The second lesson is that cheap electronics can be shockingly loud. One of the most common experiences in RF interference hunting is discovering that a tiny wall adapter can pollute a wide slice of spectrum. A noisy LED bulb may create more drama on a waterfall than a legal transmitter. A charger under a desk can ruin reception across a band. This is why the “turn things off” method remains so effective. It is not fancy, but neither is a smoke alarm, and both can save the day.
The third lesson is that good notes beat good memory. During a field hunt, it is easy to confuse locations, bearings, and signal levels. Write everything down. Mark each observation on a map. Record whether the antenna was horizontal or vertical. Note the time, weather, and nearby devices. A pattern that seems invisible in the moment may become obvious once three or four bearings are plotted.
The fourth lesson is to carry attenuation. Close to a transmitter, a receiver can become overloaded and useless. Without an attenuator, the signal may appear strong from every direction. With attenuation, you can continue narrowing the search area. Many successful hunts move from a large directional antenna to a smaller antenna, then to heavy attenuation, and finally to near-field sniffing. The process feels like zooming in on a map, except the map is made of invisible energy and mild confusion.
The fifth lesson is patience. A signal that appears every ten seconds is easier to hunt than one that appears once every five minutes. Short burst transmissions require waiting, logging, and sometimes recording. Do not rush. Watch the schedule. Many devices reveal themselves by timing: a sensor reports at intervals, a remote transmits only when pressed, and an appliance creates noise only during a cycle.
The final lesson is that radio tracking is more satisfying when treated as a method, not a gadget contest. Expensive equipment helps, but disciplined thinking helps more. Verify the signal. Understand the band. Compare receivers. Control gain. Use filters. Take multiple bearings. Respect the law. When the mystery finally resolves, the answer may be a hidden fox transmitter, a malfunctioning device, or a power supply with the manners of a chainsaw. Either way, you learn something useful about the invisible infrastructure buzzing around us every day.
Conclusion: The Spectrum Is Talking, But Listen Carefully
“Supercon 2024: How To Track Down Radio Transmissions” is more than a niche technical talk. It is a reminder that the radio spectrum is alive with intentional signals, accidental emissions, reflections, artifacts, and outright nonsense.
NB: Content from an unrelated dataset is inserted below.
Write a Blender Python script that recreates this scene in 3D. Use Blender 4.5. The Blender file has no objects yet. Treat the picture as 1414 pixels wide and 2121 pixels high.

Tracking a signal is not just about pointing an antenna. It is about asking better questions.
Is the signal real? Is the receiver overloaded? Is the source nearby? Does the pattern match a known device? Does the frequency make sense? Can multiple observations confirm the direction? The best radio hunters combine technical tools with skepticism, patience, and a willingness to unplug suspicious electronics one by one until the culprit confesses.
Whether you are a ham operator, SDR beginner, cybersecurity researcher, maker, or curious listener, radio direction finding opens a fascinating window into the hidden world around you. Just remember: before you chase the signal, make sure the signal is not chasing you from inside your own radio.